## Stored rows:

>> BEGIN

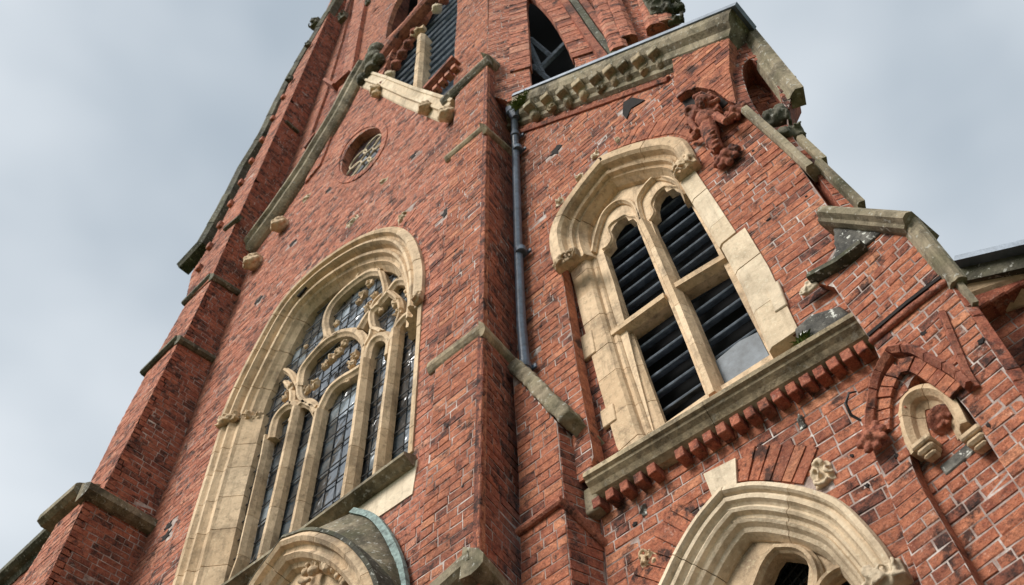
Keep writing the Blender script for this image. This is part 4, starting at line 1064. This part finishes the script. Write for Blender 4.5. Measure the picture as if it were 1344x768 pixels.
bm = B(); blocks(bm, bk[8:], NY, [(-.03,-.02),(-.03,.02),(.02,.035),(.03,-.02)], .3, -1, .003, True, random.Random(7), .002); recalc(bm); link('copper_flashing', bm, COPPER, cn)
bm = B(); PI_ = Y(3.03)
for i in range(26):
    r_ = random.Random(i); t = i/25; x = 395+70*t; y = 768-30*math.sin(math.pi*min(1, t+.1)); blob(bm, PI_(x+r_.uniform(-5,5), y+r_.uniform(-6,10), r_.uniform(0,.04)), r_.uniform(.02,.045), sub=1)
carving('carved_foliage', bm, STONE, cn, .009, .012)
bm = B(); prism(bm, px(Y(3.08), [(340,800),(380,725),(440,725),(485,775),(490,810)]), Vector((0,.03,0))); recalc(bm); link('canopy_tympanum', bm, STONE, cn)

# ================================================================== plants
def tuft(name, label, c, n, s, seed, nrm=NY, cat='plant', droop=.3, spread=1):
    rnd = random.Random(seed); bm = B()
    for i in range(n):
        a = rnd.uniform(0, 2*math.pi); l_ = s*rnd.uniform(.5, 1.1); d_ = Vector((math.cos(a)*.6, -abs(math.sin(a))*.6, rnd.uniform(.1, 1))).normalized()
        b0 = c+Vector((rnd.uniform(-.4,.4), rnd.uniform(-.15,.15), rnd.uniform(-.12,.12)))*s*spread; w_ = s*rnd.uniform(.04, .09); sd_ = d_.cross(Z).normalized()*w_
        m_ = b0+d_*l_*.55; e_2 = b0+d_*l_-Z*l_*droop
        vs = [bm.verts.new(p) for p in (b0-sd_*.4, b0+sd_*.4, m_+sd_, m_-sd_, e_2)]
        bm.faces.new((vs[0], vs[1], vs[2], vs[3])); bm.faces.new((vs[3], vs[2], vs[4]))
    o = link(name, bm, LEAF, None); o['label'] = label; o['category'] = cat
tuft('grass_tuft', 'small green grass tuft on the sill string below the louvred window', SP(1058,452,-.02)+Z*.02, 46, .085, 1)
tuft('gutter_fern', 'mossy green plant growing in the gutter above the downpipe', CN(684,134,.0), 420, .075, 2, spread=4.2)
tuft('ledge_weed', 'tiny green weed on the ledge by the left end of the gable coping', XL(338,312,.1), 120, .12, 3, spread=2.5)
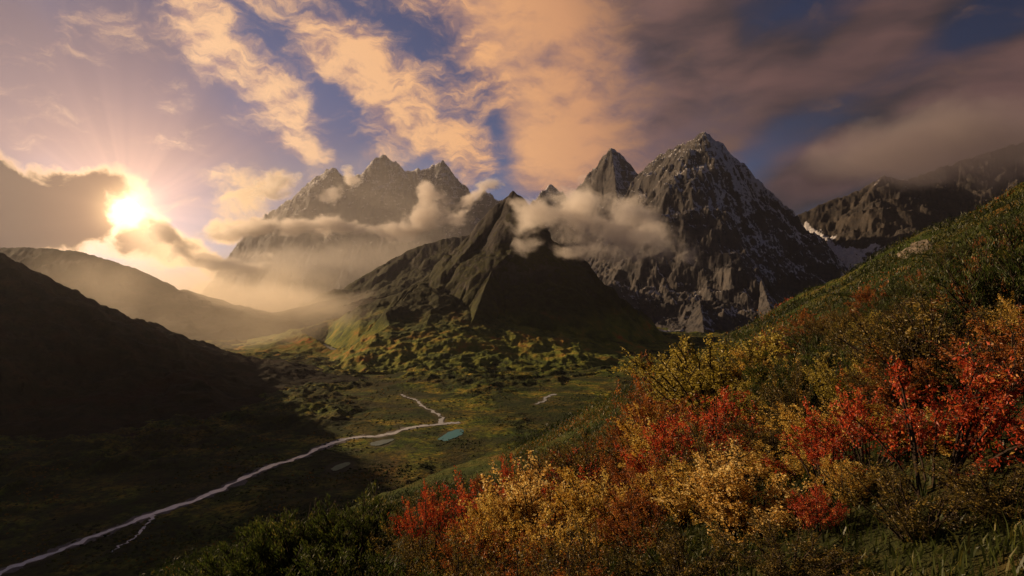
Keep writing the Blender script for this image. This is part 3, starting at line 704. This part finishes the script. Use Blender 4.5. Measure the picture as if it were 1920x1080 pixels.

>> END

From the entries above, output every line exactly and omit any image.

## Final result:
Keep writing the Blender script for this image. This is part 4, starting at line 1064. This part finishes the script. Write for Blender 4.5. Measure the picture as if it were 1344x768 pixels.
bm = B(); blocks(bm, bk[8:], NY, [(-.03,-.02),(-.03,.02),(.02,.035),(.03,-.02)], .3, -1, .003, True, random.Random(7), .002); recalc(bm); link('copper_flashing', bm, COPPER, cn)
bm = B(); PI_ = Y(3.03)
for i in range(26):
    r_ = random.Random(i); t = i/25; x = 395+70*t; y = 768-30*math.sin(math.pi*min(1, t+.1)); blob(bm, PI_(x+r_.uniform(-5,5), y+r_.uniform(-6,10), r_.uniform(0,.04)), r_.uniform(.02,.045), sub=1)
carving('carved_foliage', bm, STONE, cn, .009, .012)
bm = B(); prism(bm, px(Y(3.08), [(340,800),(380,725),(440,725),(485,775),(490,810)]), Vector((0,.03,0))); recalc(bm); link('canopy_tympanum', bm, STONE, cn)

# ================================================================== plants
def tuft(name, label, c, n, s, seed, nrm=NY, cat='plant', droop=.3, spread=1):
    rnd = random.Random(seed); bm = B()
    for i in range(n):
        a = rnd.uniform(0, 2*math.pi); l_ = s*rnd.uniform(.5, 1.1); d_ = Vector((math.cos(a)*.6, -abs(math.sin(a))*.6, rnd.uniform(.1, 1))).normalized()
        b0 = c+Vector((rnd.uniform(-.4,.4), rnd.uniform(-.15,.15), rnd.uniform(-.12,.12)))*s*spread; w_ = s*rnd.uniform(.04, .09); sd_ = d_.cross(Z).normalized()*w_
        m_ = b0+d_*l_*.55; e_2 = b0+d_*l_-Z*l_*droop
        vs = [bm.verts.new(p) for p in (b0-sd_*.4, b0+sd_*.4, m_+sd_, m_-sd_, e_2)]
        bm.faces.new((vs[0], vs[1], vs[2], vs[3])); bm.faces.new((vs[3], vs[2], vs[4]))
    o = link(name, bm, LEAF, None); o['label'] = label; o['category'] = cat
tuft('grass_tuft', 'small green grass tuft on the sill string below the louvred window', SP(1058,452,-.02)+Z*.02, 46, .085, 1)
tuft('gutter_fern', 'mossy green plant growing in the gutter above the downpipe', CN(684,134,.0), 420, .075, 2, spread=4.2)
tuft('ledge_weed', 'tiny green weed on the ledge by the left end of the gable coping', XL(338,312,.1), 120, .12, 3, spread=2.5)
Keep writing the Blender script for this image. This is part 3, starting at line 704. This part finishes the script. Use Blender 4.5. Measure the picture as if it were 1920x1080 pixels.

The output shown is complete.